====== GIVEN DATA
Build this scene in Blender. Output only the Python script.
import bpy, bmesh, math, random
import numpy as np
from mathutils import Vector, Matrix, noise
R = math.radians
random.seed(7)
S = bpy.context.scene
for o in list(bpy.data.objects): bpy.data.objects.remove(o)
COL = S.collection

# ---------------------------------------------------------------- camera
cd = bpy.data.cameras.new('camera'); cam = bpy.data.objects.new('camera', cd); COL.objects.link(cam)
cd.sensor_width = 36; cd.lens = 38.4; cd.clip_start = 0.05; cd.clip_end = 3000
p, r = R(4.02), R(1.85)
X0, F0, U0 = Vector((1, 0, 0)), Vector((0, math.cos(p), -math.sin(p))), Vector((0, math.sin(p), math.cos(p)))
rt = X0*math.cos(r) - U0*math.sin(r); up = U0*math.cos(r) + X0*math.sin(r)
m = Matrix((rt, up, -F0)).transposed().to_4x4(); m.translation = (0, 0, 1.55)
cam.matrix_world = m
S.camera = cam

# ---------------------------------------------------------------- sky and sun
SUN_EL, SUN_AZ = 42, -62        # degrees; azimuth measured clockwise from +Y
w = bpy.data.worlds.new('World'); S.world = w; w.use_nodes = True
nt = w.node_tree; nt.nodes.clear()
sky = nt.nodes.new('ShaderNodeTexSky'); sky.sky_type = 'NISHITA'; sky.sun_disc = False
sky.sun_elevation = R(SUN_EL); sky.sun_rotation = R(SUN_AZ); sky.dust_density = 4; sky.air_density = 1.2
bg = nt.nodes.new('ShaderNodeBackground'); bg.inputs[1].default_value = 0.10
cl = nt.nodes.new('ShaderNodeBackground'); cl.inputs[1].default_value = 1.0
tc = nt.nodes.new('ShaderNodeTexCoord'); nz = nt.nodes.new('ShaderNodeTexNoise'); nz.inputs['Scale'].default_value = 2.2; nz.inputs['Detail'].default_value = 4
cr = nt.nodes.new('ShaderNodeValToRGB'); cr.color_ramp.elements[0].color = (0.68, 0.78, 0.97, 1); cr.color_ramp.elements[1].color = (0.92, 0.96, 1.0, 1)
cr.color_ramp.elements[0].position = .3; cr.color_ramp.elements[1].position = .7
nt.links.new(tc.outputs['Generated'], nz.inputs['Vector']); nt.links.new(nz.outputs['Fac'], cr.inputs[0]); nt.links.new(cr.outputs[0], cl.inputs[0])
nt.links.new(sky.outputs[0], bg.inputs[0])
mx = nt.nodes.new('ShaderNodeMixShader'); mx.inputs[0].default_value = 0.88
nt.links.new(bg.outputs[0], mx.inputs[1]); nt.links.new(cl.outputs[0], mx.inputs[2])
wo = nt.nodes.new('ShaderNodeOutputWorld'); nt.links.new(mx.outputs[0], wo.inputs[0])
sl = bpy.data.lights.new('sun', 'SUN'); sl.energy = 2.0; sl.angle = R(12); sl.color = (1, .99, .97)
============
====== GIVEN DATA
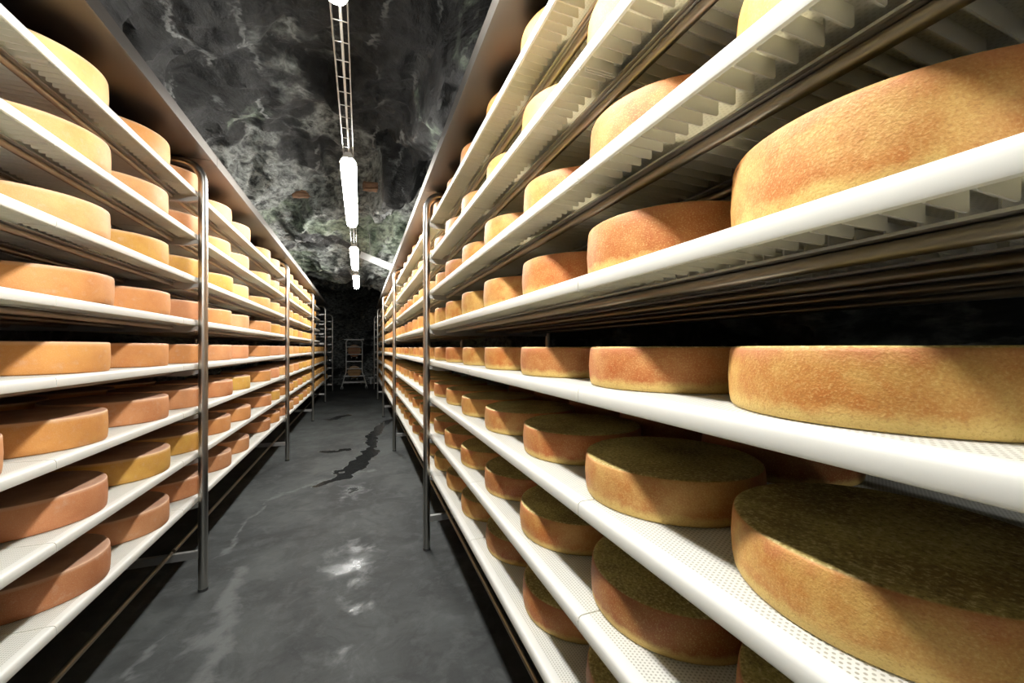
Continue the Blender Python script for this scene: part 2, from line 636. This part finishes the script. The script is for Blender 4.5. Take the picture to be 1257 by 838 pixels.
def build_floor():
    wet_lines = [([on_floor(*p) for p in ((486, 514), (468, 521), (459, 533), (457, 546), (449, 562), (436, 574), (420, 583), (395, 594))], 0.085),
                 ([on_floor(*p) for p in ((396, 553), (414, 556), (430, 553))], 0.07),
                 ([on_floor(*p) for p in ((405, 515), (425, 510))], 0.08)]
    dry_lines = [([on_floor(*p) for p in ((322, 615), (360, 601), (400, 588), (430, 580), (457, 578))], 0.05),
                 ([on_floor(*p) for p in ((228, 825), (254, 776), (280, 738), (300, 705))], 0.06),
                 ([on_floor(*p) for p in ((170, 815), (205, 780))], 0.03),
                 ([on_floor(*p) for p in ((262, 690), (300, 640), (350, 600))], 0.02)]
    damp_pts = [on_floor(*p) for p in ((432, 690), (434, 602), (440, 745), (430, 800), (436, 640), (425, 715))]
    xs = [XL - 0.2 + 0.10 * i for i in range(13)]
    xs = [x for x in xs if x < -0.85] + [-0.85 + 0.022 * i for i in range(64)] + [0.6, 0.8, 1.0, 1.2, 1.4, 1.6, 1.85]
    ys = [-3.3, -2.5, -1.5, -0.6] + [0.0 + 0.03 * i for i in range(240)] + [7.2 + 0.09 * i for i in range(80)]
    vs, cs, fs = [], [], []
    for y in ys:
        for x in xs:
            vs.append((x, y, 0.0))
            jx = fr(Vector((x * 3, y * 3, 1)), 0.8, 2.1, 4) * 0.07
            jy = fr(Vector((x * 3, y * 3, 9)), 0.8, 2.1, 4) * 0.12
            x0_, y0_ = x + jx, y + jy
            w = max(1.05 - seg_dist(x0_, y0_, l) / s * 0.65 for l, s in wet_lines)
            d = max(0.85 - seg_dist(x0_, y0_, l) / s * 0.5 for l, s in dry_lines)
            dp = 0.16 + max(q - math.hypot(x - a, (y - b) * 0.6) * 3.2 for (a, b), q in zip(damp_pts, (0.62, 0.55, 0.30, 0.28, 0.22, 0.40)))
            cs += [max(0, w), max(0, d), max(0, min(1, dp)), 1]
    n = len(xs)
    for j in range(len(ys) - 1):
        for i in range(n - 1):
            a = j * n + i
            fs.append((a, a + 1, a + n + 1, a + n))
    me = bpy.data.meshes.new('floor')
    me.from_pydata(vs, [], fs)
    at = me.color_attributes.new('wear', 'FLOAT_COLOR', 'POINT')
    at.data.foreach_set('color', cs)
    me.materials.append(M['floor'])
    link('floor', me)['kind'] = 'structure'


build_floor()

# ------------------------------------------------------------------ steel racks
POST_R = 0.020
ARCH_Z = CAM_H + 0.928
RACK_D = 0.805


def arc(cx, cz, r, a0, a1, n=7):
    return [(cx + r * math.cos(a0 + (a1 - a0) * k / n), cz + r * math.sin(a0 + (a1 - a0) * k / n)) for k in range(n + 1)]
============
#### [YOUR INSTRUCTIONS]
Scan the entries above for the word "Python" and collect each line holding it.

#### [THE OUTPUT]
Build this scene in Blender. Output only the Python script.
Continue the Blender Python script for this scene: part 2, from line 636. This part finishes the script. The script is for Blender 4.5. Take the picture to be 1257 by 838 pixels.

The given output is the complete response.